Estaba dicho que nada pasaría, que el tiempo hundiría todo, que las interpretaciones harían lo suyo. Estaba dicho que la condena inicial a Álvaro Uribe se diluiría, que el país continuaría en incertidumbre, que como si todo estuviera perfectamente sincronizado, la condena inicial y la posterior absolución terminarían por servir a que el propio Uribe mantenga una voz alta y un dedo determinador en lo que sigue de la política nacional.
A Uribe se le han atribuido desde muchas orillas cosas terribles, cosas que van del paramilitarismo, a cuestiones de odio y crímenes, pero ningún proceso se ha iniciado ni prosperado en tribunales nacionales o internacionales por esos hechos. En realidad, ha sido juzgado y ahora ha resultado absuelto por asuntos que, comparados con aquellos, resultan de menor dimensión (fraude procesal y soborno).
En general, los que tienen alguna representatividad en la política prudentemente coinciden en manifestar que los fallos de la justicia, como este reciente, hay que respetarlos. Digamos que sí, aunque uno quede con la idea de que acá la justicia opera como un traje a la medida, la percepción de que se aplica la máxima casi religiosa en cuanto a que al que tiene le será dado y al que no tiene le será quitado.
Los fallos hay que respetarlos uunue uno quede con la idea de que acá la justicia opera como un traje a la medida
En consecuencia, no parece que lo grande o lo más pequeño logre ver la luz. Y Uribe unas veces verdugo, otras víctima, Uribe condenado, Uribe absuelto, Uribe esto y lo otro, revive una y otra vez y consigue que, como ha ocurrido en estos 25 años, todo gire en torno suyo.
Los días se parecen, los tiempos se repiten y, a decir verdad, si esta sentencia absolutoria contribuyera de algún modo a que se reparara el odio instalado en el alma de este país, pues bienvenido. Pero no parece ser así y, antes bien, todo da a entender que se avivará la rabia y daremos tumbos, por ahora, a enconos y retaliaciones políticas e ideológicas más intensos.

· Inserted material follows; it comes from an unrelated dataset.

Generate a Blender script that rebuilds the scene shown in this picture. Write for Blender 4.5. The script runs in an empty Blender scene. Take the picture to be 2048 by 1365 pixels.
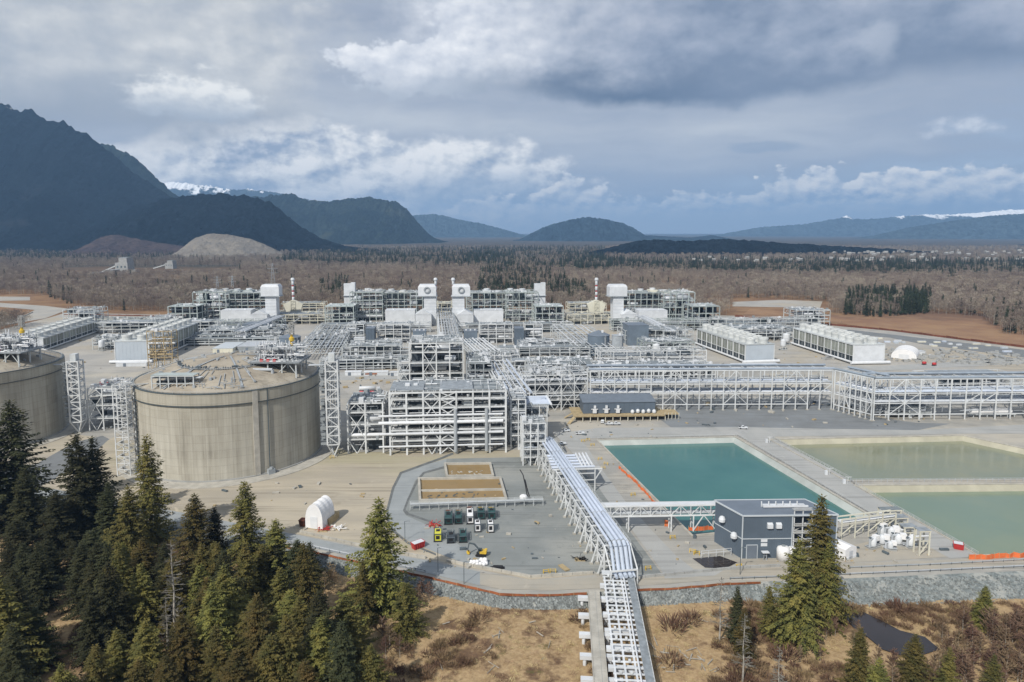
import bpy, math, random
import numpy as np
from mathutils import Vector, Matrix, Quaternion
from mathutils.geometry import tessellate_polygon
from mathutils import noise as mnoise

scene = bpy.context.scene
C = scene.collection
R = math.radians
rnd = random.Random(7)

# ---------------------------------------------------------------- camera
FPX, HOR, PITCH, CAMH = 1365.0, 463.0, 6.0, 122.0        # focal length in photo pixels, horizon row, downward tilt, height
PPY = HOR + FPX * math.tan(R(PITCH))
cam = bpy.data.cameras.new('camera'); cam_o = bpy.data.objects.new('camera', cam); C.objects.link(cam_o)
cam.sensor_width = 36.0; cam.lens = 36.0 * FPX / 2048.0
cam.shift_x = 0.0; cam.shift_y = (PPY - 682.5) / 2048.0
cam.clip_start = 1.0; cam.clip_end = 120000.0
cam_o.location = (0, 0, CAMH); cam_o.rotation_euler = (R(90 - PITCH), 0, 0)
scene.camera = cam_o

# ---------------------------------------------------------------- light
SUN_EL, SUN_AZ = 42.0, 211.0            # compass azimuth measured from +Y towards +X
sd = Vector((math.sin(R(SUN_AZ)) * math.cos(R(SUN_EL)), math.cos(R(SUN_AZ)) * math.cos(R(SUN_EL)), math.sin(R(SUN_EL))))
sun = bpy.data.lights.new('sun', 'SUN'); sun_o = bpy.data.objects.new('sun', sun); C.objects.link(sun_o)
sun.energy = 3.8; sun.angle = R(0.6); sun.color = (1.0, 0.95, 0.87)
sun_o.rotation_euler = sd.to_track_quat('Z', 'Y').to_euler()
sun_o.location = (0, 0, 900)

world = bpy.data.worlds.new('World'); scene.world = world; world.use_nodes = True
scene.view_settings.view_transform = 'Standard'; scene.view_settings.look = 'None'
scene.view_settings.exposure = 0.28; scene.view_settings.gamma = 1.0
scene.view_settings.use_curve_mapping = False
scene.cycles.use_denoising = True
scene.cycles.volume_bounces = 0
scene.cycles.max_bounces = 6; scene.cycles.diffuse_bounces = 3
scene.cycles.transparent_max_bounces = 12

def lin(c):
    out = []
    for v in c[:3]:
        v = v / 255.0
        out.append(v / 12.92 if v <= 0.04045 else ((v + 0.055) / 1.055) ** 2.4)
    return tuple(out)

# node-expression helper
class NX:
    def __init__(s, tree): s.t = tree; s.N = tree.nodes; s.L = tree.links
    def new(s, typ, **kw):
        n = s.N.new(typ)
        for k, v in kw.items(): setattr(n, k, v)
        return n
    def put(s, sock, v):
        if hasattr(v, 'is_linked') or isinstance(v, bpy.types.NodeSocket): s.L.new(v, sock)
        else: sock.default_value = v
    def m(s, op, a, b=0.0, c=0.0, clamp=False):
        n = s.new('ShaderNodeMath', operation=op); n.use_clamp = clamp
        s.put(n.inputs[0], a); s.put(n.inputs[1], b)
        if op in ('MULTIPLY_ADD', 'WRAP', 'SMOOTH_MIN', 'SMOOTH_MAX'): s.put(n.inputs[2], c)
        return n.outputs[0]
    def ss(s, x, a, b, lo=0.0, hi=1.0):
        n = s.new('ShaderNodeMapRange', interpolation_type='SMOOTHSTEP')
        s.put(n.inputs[0], x); n.inputs[1].default_value = a; n.inputs[2].default_value = b
        n.inputs[3].default_value = lo; n.inputs[4].default_value = hi
        return n.outputs[0]
    def xyz(s, x, y, z=0.0):
        n = s.new('ShaderNodeCombineXYZ'); s.put(n.inputs[0], x); s.put(n.inputs[1], y); s.put(n.inputs[2], z); return n.outputs[0]
    def noise(s, vec, scale, detail=5.0, rough=0.5, dist=0.0):
        n = s.new('ShaderNodeTexNoise'); s.L.new(vec, n.inputs['Vector'])
        n.inputs['Scale'].default_value = scale; n.inputs['Detail'].default_value = detail
        n.inputs['Roughness'].default_value = rough; n.inputs['Distortion'].default_value = dist
        return n.outputs['Fac']
    def mix(s, f, a, b):
        n = s.new('ShaderNodeMix', data_type='RGBA'); s.put(n.inputs[0], f)
        for sock, v in ((n.inputs[6], a), (n.inputs[7], b)):
            if isinstance(v, tuple): sock.default_value = (v[0], v[1], v[2], 1.0)
            else: s.L.new(v, sock)
        return n.outputs[2]
    def ramp(s, f, stops):
        n = s.new('ShaderNodeValToRGB'); s.L.new(f, n.inputs[0]); e = n.color_ramp.elements
        while len(e) < len(stops): e.new(0.5)
        for i, (p, c) in enumerate(stops):
            e[i].position = p; e[i].color = (c[0], c[1], c[2], 1.0)
        return n.outputs[0]

def AE(px, py):
    az = math.atan((px - 1024) / FPX)
    return az, math.atan((HOR - py) / FPX * math.cos(az))

def build_sky():
    x = NX(world.node_tree); x.N.clear()
    out = x.new('ShaderNodeOutputWorld'); bg = x.new('ShaderNodeBackground')
    bg.inputs['Strength'].default_value = 0.1
    sky = x.new('ShaderNodeTexSky', sky_type='NISHITA'); sky.sun_disc = False
    sky.sun_elevation = R(SUN_EL); sky.sun_rotation = R(SUN_AZ); sky.altitude = 120; sky.air_density = 1.0; sky.dust_density = 0.8
    tc = x.new('ShaderNodeTexCoord'); sp = x.new('ShaderNodeSeparateXYZ'); x.L.new(tc.outputs['Generated'], sp.inputs[0])
    az = x.m('ARCTAN2', sp.outputs[0], sp.outputs[1]); el = x.m('ARCSINE', sp.outputs[2])
    K = 10.0
    def col(r, g, b): c = lin((r, g, b)); return tuple(v * K for v in c)
    P = x.xyz(az, el)
    # soft domain warp shared by all layers
    w1 = x.m('SUBTRACT', x.noise(x.xyz(az, el, 3.1), 9.0, 4, .55), .5)
    w2 = x.m('SUBTRACT', x.noise(x.xyz(az, el, 8.7), 9.0, 4, .55), .5)
    azw = x.m('MULTIPLY_ADD', w1, .05, az); elw = x.m('MULTIPLY_ADD', w2, .035, el)
    # billow noise and a copy shifted towards the sun: their difference is the relief of the puffs
    def relief(z, scale, det=7, rough=.56, sx=.012, sy=.016):
        a = x.noise(x.xyz(az, x.m('MULTIPLY', el, 1.5), z), scale, det, rough)
        b = x.noise(x.xyz(x.m('ADD', az, -sx), x.m('MULTIPLY_ADD', el, 1.5, sy), z), scale, det, rough)
        return a, x.m('SUBTRACT', a, b)
    f1, e1 = relief(0.0, 7.5, 7, .55, .016, .02)
    f2, e2 = relief(5.0, 21.0, 7, .58, .006, .009)
    # base: high grey-blue layer with flat streaks, thinner (bluer) near the horizon
    streak = x.noise(x.xyz(x.m('MULTIPLY', azw, 2.2), x.m('MULTIPLY', elw, 11.0), 1.0), 1.0, 6, .55)
    streak2 = x.noise(x.xyz(x.m('MULTIPLY', azw, 5.0), x.m('MULTIPLY', elw, 34.0), 2.0), 1.0, 5, .55)
    st = x.m('ADD', x.m('MULTIPLY', streak, .75), x.m('MULTIPLY', streak2, .25))
    hi = x.ramp(st, [(.30, col(134, 144, 163)), (.45, col(158, 166, 180)), (.56, col(173, 179, 189)), (.68, col(192, 196, 201))])
    base = x.mix(x.ss(x.m('ADD', st, x.m('MULTIPLY', el, .5)), .33, .55), x.mix(.85, sky.outputs[0], col(172, 184, 202)), hi)
    low = x.ss(el, .0, .055, 1.0, 0.0)
    base = x.mix(x.m('MULTIPLY', low, .45), base, col(196, 205, 214))
    cur = base
    def blob(cx, cy, ra, ru, rdn, k, f, edge=(0.0, .22), warp=True):
        a0, e0 = AE(cx, cy)
        dx = x.m('DIVIDE', x.m('SUBTRACT', azw if warp else az, a0), ra)
        t = x.m('SUBTRACT', elw if warp else el, e0)
        up = x.m('DIVIDE', x.m('MAXIMUM', t, 0.0), ru); dn = x.m('DIVIDE', x.m('MAXIMUM', x.m('MULTIPLY', t, -1.0), 0.0), rdn)
        d2 = x.m('ADD', x.m('ADD', x.m('MULTIPLY', dx, dx), x.m('MULTIPLY', up, up)), x.m('MULTIPLY', dn, dn))
        v = x.m('SUBTRACT', 1.0, x.m('SQRT', d2))
        v = x.m('MULTIPLY_ADD', x.m('SUBTRACT', f, .5), k, v)
        return x.ss(v, *edge), v, t
    def layer(mask, c):
        nonlocal cur
        cur = x.mix(mask, cur, c)
    u = 1.0 / FPX
    # bank of lit cumulus over the left ridges
    mD, vD, tD = blob(660, 345, 490*u, 92*u, 100*u, 1.5, f1, (.0, .25))
    cD = x.ramp(x.m('ADD', x.m('ADD', x.m('MULTIPLY', x.m('ADD', e1, x.m('MULTIPLY', e2, .5)), 2.8), x.m('MULTIPLY', tD, 1.4)), .58), [(.18, col(150, 162, 181)), (.42, col(190, 195, 203)), (.58, col(220, 221, 221)), (.80, col(250, 247, 242))])
    layer(x.m('MULTIPLY', mD, .97), cD)
    # rain-grey gap right of it
    mG, _, _ = blob(960, 400, 190*u, 70*u, 60*u, .6, f1, (.0, .6))
    layer(x.m('MULTIPLY', mG, .6), col(158, 172, 190))
    # big pale grey mass, upper left, with a darker foot
    mC, vC, tC = blob(120, 60, 520*u, 300*u, 215*u, .9, f1, (.0, .35))
    cC = x.mix(x.ss(el, AE(300, 285)[1], AE(300, 120)[1]), col(150, 157, 167), x.ramp(x.m('ADD', x.m('MULTIPLY', e1, 2.0), x.m('MULTIPLY', streak, 1.0)), [(.30, col(176, 181, 187)), (.55, col(196, 198, 199)), (.75, col(214, 214, 212))]))
    layer(x.m('MULTIPLY', mC, .92), cC)
    # single bright cumulus
    mB, vB, tB = blob(410, 226, 120*u, 62*u, 20*u, 1.9, f2, (-.08, .42))
    cB = x.mix(x.ss(tB, -.014, .028), col(170, 178, 188), x.ramp(x.m('MULTIPLY_ADD', e2, 2.6, .5), [(.2, col(206, 209, 211)), (.65, col(238, 237, 233))]))
    layer(mB, cB)
    # the dark raincloud across the top right: flat blue-grey belly, bright billowed left end
    mA, vA, tA = blob(1380, 70, 600*u, 420*u, 150*u, .55, f1, (.0, .22))
    mA2, _, _ = blob(860, 152, 180*u, 60*u, 56*u, 1.7, f2, (.0, .2))
    mA3, _, _ = blob(1010, 70, 170*u, 160*u, 110*u, 1.5, f1, (.0, .16))
    mR, _, _ = blob(1800, 60, 560*u, 500*u, 110*u, .5, f1, (.0, .45))
    mAll = x.m('MAXIMUM', x.m('MAXIMUM', mA, mA2), x.m('MAXIMUM', mA3, mR))
    right = x.ss(az, AE(900, 0)[0], AE(1330, 0)[0])
    topc = x.mix(right, x.ramp(x.m('MULTIPLY_ADD', x.m('ADD', e1, x.m('MULTIPLY', e2, .5)), 1.6, .5), [(.2, col(180, 187, 200)), (.5, col(214, 217, 223)), (.75, col(240, 240, 241))]),
                 x.ramp(x.m('ADD', x.m('MULTIPLY', e1, 1.1), x.m('MULTIPLY', f1, 1.0)), [(.30, col(122, 135, 156)), (.58, col(150, 159, 176)), (.80, col(172, 178, 191))]))
    bell = x.mix(x.ss(az, AE(880, 0)[0], AE(1120, 0)[0]), col(176, 183, 193), x.mix(x.ss(az, AE(1250, 0)[0], AE(1500, 0)[0]), col(84, 101, 125), col(114, 127, 148)))
    foot = x.m('MULTIPLY_ADD', x.m('SUBTRACT', f1, .5), .10, elw)
    e_lo = AE(1000, 215)[1]; e_hi = AE(1000, 120)[1]
    layer(x.m('MULTIPLY', mAll, .97), x.mix(x.ss(foot, e_lo, e_hi), bell, topc))
    # small bright scraps and dark rags
    mS, _, tS = blob(1895, 268, 58*u, 22*u, 11*u, 2.4, f2, (-.15, .9)); layer(x.m('MULTIPLY', mS, .85), x.ramp(x.m('MULTIPLY_ADD', e2, 2.6, .5), [(.25, col(172, 182, 197)), (.7, col(218, 221, 226))]))
    mT, _, _ = blob(1735, 95, 45*u, 60*u, 60*u, 1.3, f2, (.1, .8)); layer(x.m('MULTIPLY', mT, .45), col(196, 201, 210))
    mU, _, _ = blob(1520, 300, 80*u, 14*u, 14*u, .8, f1, (.0, .5)); layer(x.m('MULTIPLY', mU, .5), col(132, 148, 170))
    # low row of cumulus along the horizon, all the way round
    hgt = x.m('MULTIPLY_ADD', x.m('SUBTRACT', x.noise(x.xyz(az, 0.0, 12.0), 7.5, 5, .6), .5), .10, .052)
    for bx, by, bw_, bu, bd in ((1010, 440, 120, 40, 40), (1150, 425, 90, 48, 45), (1270, 440, 130, 30, 30), (1400, 428, 120, 36, 40), (1500, 432, 110, 30, 36), (1640, 402, 105, 52, 55), (1755, 400, 110, 44, 55), (1880, 418, 100, 26, 36), (1990, 396, 120, 48, 55), (2200, 400, 150, 46, 55)):
        mb_, vb_, tb_ = blob(bx, by, bw_*u*1.1, bu*u*1.25, bd*u, 2.3, f2, (.0, .18))
        layer(x.m('MULTIPLY', mb_, .9), x.mix(x.ss(tb_, -.03, .02), col(160, 172, 190), x.ramp(x.m('MULTIPLY_ADD', e2, 2.8, .5), [(.15, col(176, 185, 199)), (.42, col(210, 213, 217)), (.78, col(248, 243, 236))])))
    vE = x.m('DIVIDE', x.m('SUBTRACT', x.m('MULTIPLY_ADD', x.m('SUBTRACT', f2, .5), .05, hgt), el), .022)
    gate = x.ss(az, AE(1040, 0)[0], AE(1180, 0)[0])
    mE = x.m('MULTIPLY', x.ss(vE, 0.0, .4), x.m('MULTIPLY_ADD', gate, .8, .2))
    cE = x.mix(x.ss(el, .015, .05), col(186, 196, 208), x.ramp(x.m('MULTIPLY_ADD', e2, 3.4, .5), [(.15, col(158, 172, 194)), (.42, col(196, 202, 211)), (.75, col(242, 238, 232))]))
    layer(x.m('MULTIPLY', mE, .9), cE)
    # below the horizon (never seen past the ground sheet)
    layer(x.ss(el, -.03, -.005, 1.0, 0.0), col(150, 158, 165))
    x.L.new(cur, bg.inputs['Color']); x.L.new(bg.outputs[0], out.inputs['Surface'])
build_sky()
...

Hay un hecho curioso: casi al mismo o tiempo en el que vendría la absolución de Uribe, con el país en vilo ante la lectura del fallo, en Medellín se alzaba una gran humareda de debates entorno al Congreso de Brujería organizado en buena hora por la caja de compensación Comfama.
El encuentro, simplemente bello y oportuno de gente reunida para hablar agradablemente de chamanes, de hierbas, de remedios y de toda esa admiración mágica de la cultura, de la naturaleza con su sabiduría, y del hombre que sabe entenderla, fue ásperamente cuestionado con espadas inquisidoras por moralistas, sobre todo por políticos moralistas que lo consideraron un despilfarro y un llamado apocalíptico.
Así que se hicieron presentes estos políticos moralistas con toda su fuerza goda, requetegogoda, para pedir que se cancelara el encuentro, que sancionaran a los culpables de semejante degradación; mejor dicho, se hicieron notar para dejar sentado cómo se darían placer si pudieran prender hogueras y quemar vivos, todavía hoy, a aquellos que acusan de brujos y hechiceros, todos esos monstruos inmorales que no se parecen a ellos, que no usan las mismas corbatas que ellos, que no comparten la misma ideología ni el aburrimiento de ellos, esos brujos que no andan en los mismos carros blindados que ellos, ni botan como ellos por el que diga Uribe.
Y uno no puede menos que pensar que están de atar, pues a fin de cuentas lo que impera en este país es la magia, la magia de las absoluciones y del olvido.